◆ **Instruction**
Locate the string "from" throughout the material and copy every line in which it occurs.

◆ **Records**
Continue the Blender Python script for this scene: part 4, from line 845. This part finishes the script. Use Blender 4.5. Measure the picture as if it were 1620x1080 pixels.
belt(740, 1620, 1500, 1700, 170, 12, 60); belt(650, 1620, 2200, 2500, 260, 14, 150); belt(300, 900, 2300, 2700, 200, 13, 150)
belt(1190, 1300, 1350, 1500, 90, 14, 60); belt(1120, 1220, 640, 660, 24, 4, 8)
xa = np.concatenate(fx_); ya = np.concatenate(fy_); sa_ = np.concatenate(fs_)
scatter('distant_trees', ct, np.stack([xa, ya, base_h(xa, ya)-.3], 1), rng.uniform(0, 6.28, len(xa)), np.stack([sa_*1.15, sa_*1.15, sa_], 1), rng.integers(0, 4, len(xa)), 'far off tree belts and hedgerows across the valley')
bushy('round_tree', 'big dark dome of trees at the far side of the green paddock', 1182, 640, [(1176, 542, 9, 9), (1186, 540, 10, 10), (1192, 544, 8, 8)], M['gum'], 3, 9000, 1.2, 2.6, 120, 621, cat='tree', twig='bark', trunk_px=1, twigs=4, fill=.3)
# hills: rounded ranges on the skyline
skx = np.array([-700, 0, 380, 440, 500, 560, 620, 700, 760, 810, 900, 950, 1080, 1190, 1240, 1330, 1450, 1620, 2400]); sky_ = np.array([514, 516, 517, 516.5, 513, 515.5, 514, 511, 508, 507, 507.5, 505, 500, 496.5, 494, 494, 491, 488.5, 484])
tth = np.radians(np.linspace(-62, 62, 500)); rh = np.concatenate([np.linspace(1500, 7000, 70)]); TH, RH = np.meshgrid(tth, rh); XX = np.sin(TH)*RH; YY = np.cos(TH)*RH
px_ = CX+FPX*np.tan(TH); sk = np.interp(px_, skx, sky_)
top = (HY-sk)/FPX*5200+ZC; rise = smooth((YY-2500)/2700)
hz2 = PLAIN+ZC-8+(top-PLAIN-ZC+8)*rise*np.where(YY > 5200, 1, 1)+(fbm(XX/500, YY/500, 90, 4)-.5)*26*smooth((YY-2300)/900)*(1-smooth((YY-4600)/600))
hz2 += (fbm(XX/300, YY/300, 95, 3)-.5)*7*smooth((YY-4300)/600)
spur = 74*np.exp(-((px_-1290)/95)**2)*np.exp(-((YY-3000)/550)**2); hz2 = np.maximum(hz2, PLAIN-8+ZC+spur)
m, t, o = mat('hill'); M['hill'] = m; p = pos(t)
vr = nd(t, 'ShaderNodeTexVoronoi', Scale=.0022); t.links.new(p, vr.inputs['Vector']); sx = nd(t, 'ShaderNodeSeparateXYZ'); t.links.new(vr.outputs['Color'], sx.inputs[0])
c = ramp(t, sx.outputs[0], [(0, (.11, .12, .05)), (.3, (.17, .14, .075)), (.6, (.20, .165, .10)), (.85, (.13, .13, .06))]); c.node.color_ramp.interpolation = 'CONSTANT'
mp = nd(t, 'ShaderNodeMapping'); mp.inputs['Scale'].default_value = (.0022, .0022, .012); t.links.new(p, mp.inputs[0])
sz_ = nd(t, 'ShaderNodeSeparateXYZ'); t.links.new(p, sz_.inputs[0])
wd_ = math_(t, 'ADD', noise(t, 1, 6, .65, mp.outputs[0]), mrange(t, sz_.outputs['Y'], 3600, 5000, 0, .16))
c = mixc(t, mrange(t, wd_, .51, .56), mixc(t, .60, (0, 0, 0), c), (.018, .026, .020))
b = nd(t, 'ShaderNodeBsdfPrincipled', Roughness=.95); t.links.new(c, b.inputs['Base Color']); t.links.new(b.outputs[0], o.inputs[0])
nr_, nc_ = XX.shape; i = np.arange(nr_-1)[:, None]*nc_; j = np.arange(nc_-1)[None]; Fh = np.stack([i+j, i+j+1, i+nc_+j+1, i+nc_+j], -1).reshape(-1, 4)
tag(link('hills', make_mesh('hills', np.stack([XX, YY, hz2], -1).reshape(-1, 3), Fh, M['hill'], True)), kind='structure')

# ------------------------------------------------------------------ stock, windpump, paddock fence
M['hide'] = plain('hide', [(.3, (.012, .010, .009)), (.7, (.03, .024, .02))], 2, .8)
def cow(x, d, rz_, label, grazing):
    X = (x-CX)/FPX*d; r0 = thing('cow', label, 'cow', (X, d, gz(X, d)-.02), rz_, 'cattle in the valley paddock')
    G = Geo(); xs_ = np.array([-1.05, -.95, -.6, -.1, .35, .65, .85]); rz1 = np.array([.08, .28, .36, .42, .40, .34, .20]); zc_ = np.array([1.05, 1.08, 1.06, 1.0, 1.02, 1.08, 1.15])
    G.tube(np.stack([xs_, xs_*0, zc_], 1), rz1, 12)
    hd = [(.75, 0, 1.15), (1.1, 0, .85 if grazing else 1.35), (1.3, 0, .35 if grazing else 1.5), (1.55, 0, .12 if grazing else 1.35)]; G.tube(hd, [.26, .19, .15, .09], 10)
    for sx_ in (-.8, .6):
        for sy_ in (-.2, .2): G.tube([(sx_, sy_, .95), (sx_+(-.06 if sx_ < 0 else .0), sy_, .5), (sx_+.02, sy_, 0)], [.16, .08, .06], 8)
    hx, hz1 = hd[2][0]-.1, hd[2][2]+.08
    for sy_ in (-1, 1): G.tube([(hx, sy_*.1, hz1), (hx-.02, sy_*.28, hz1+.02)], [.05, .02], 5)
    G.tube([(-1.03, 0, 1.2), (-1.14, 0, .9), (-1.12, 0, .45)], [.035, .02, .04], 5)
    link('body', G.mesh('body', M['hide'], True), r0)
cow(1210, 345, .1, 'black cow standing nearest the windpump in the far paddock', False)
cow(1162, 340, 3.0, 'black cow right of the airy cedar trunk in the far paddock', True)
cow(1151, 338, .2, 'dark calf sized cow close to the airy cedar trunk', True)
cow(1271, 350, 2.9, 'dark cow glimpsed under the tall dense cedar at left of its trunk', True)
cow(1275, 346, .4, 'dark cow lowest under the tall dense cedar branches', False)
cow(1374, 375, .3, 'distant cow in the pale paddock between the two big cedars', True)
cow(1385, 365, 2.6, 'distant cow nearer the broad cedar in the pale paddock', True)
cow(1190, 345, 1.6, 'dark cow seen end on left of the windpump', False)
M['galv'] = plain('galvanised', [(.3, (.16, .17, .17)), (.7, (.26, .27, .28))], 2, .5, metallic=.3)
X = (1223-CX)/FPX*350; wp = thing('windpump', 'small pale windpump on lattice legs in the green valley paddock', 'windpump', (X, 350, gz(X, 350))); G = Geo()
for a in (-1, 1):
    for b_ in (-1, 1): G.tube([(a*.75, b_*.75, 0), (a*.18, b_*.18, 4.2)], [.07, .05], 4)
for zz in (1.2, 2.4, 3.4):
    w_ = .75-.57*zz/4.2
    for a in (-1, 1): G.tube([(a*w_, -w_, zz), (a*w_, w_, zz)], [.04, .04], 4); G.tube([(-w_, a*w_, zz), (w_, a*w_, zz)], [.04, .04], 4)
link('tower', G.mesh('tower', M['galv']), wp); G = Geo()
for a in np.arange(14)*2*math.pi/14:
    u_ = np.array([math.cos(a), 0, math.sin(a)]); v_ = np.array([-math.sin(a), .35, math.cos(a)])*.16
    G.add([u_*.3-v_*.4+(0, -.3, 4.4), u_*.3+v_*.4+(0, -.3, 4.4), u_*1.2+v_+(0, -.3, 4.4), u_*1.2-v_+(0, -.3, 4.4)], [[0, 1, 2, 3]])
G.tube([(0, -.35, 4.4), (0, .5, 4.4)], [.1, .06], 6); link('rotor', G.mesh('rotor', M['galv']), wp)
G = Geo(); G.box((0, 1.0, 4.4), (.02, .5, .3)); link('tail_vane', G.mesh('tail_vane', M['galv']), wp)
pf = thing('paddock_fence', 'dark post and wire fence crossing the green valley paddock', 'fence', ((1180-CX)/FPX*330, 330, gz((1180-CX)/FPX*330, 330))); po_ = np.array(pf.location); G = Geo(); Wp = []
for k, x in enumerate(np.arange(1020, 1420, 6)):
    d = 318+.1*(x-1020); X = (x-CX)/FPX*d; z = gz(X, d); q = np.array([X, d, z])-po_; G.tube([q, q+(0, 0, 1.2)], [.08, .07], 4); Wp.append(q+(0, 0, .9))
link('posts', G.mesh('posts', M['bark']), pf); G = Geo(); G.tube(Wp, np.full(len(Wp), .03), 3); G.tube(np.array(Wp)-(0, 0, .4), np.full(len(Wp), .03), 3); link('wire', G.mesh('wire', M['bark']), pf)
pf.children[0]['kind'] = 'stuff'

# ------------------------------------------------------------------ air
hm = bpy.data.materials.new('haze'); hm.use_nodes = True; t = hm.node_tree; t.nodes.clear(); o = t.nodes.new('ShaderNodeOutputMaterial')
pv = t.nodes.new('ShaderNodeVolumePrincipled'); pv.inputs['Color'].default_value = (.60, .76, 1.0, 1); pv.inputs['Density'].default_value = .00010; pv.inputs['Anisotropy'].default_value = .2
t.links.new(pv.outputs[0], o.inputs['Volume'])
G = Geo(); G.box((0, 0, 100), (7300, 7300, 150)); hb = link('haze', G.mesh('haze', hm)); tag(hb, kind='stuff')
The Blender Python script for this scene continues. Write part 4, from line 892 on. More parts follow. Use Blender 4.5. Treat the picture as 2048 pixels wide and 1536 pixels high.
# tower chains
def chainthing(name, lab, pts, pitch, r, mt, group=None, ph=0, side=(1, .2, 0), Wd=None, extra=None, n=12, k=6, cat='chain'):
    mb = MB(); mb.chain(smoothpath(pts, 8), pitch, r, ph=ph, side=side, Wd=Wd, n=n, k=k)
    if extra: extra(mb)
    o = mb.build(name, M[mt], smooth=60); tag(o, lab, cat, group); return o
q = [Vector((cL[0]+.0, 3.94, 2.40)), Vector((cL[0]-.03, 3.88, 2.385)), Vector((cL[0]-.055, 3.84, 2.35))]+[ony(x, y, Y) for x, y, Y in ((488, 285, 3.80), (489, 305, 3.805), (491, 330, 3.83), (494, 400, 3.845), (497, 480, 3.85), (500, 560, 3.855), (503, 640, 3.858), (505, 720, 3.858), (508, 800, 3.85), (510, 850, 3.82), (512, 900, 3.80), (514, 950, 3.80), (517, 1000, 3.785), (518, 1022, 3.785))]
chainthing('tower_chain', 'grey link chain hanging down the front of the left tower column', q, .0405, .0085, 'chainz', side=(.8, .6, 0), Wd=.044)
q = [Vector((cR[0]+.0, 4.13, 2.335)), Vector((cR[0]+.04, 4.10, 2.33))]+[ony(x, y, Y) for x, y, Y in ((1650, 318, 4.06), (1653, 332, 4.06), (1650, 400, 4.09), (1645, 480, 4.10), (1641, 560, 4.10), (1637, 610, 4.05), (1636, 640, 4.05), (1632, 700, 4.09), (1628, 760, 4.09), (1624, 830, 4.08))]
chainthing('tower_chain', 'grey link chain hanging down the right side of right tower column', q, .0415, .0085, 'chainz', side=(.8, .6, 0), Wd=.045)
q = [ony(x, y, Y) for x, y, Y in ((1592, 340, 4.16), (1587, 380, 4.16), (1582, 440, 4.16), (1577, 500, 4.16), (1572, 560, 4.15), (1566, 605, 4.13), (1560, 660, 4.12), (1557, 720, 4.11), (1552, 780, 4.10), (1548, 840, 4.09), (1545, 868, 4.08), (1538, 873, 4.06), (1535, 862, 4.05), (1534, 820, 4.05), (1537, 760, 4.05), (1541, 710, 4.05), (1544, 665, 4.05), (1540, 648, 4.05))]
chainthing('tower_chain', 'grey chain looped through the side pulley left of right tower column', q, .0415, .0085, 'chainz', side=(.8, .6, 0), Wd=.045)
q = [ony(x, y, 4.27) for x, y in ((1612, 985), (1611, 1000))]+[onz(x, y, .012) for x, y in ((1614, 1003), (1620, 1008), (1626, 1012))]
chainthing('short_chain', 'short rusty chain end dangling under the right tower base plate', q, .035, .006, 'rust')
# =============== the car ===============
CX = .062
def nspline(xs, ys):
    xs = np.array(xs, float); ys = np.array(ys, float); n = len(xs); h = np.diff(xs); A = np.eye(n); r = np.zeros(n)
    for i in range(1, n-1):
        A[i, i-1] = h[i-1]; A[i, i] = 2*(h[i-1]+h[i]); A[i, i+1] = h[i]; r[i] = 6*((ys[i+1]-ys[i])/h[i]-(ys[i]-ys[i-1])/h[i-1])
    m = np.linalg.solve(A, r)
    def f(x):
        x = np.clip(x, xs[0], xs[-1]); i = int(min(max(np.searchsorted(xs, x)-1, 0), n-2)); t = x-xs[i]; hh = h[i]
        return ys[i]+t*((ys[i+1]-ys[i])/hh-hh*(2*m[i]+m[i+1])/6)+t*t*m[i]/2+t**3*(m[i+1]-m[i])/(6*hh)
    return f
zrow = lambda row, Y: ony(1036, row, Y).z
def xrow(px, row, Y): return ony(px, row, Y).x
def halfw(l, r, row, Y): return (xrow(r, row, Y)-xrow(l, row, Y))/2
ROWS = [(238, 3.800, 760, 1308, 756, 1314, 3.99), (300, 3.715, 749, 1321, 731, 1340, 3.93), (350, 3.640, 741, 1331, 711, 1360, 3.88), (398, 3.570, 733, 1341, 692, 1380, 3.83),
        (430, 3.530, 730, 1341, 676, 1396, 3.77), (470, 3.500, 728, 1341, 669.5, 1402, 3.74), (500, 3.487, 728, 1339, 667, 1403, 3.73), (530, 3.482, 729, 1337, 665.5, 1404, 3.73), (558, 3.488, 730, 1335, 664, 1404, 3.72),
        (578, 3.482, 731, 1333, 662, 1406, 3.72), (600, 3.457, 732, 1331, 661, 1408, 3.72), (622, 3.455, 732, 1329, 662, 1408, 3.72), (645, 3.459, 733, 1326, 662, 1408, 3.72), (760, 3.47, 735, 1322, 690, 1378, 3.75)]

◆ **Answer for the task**
Continue the Blender Python script for this scene: part 4, from line 845. This part finishes the script. Use Blender 4.5. Measure the picture as if it were 1620x1080 pixels.
The Blender Python script for this scene continues. Write part 4, from line 892 on. More parts follow. Use Blender 4.5. Treat the picture as 2048 pixels wide and 1536 pixels high.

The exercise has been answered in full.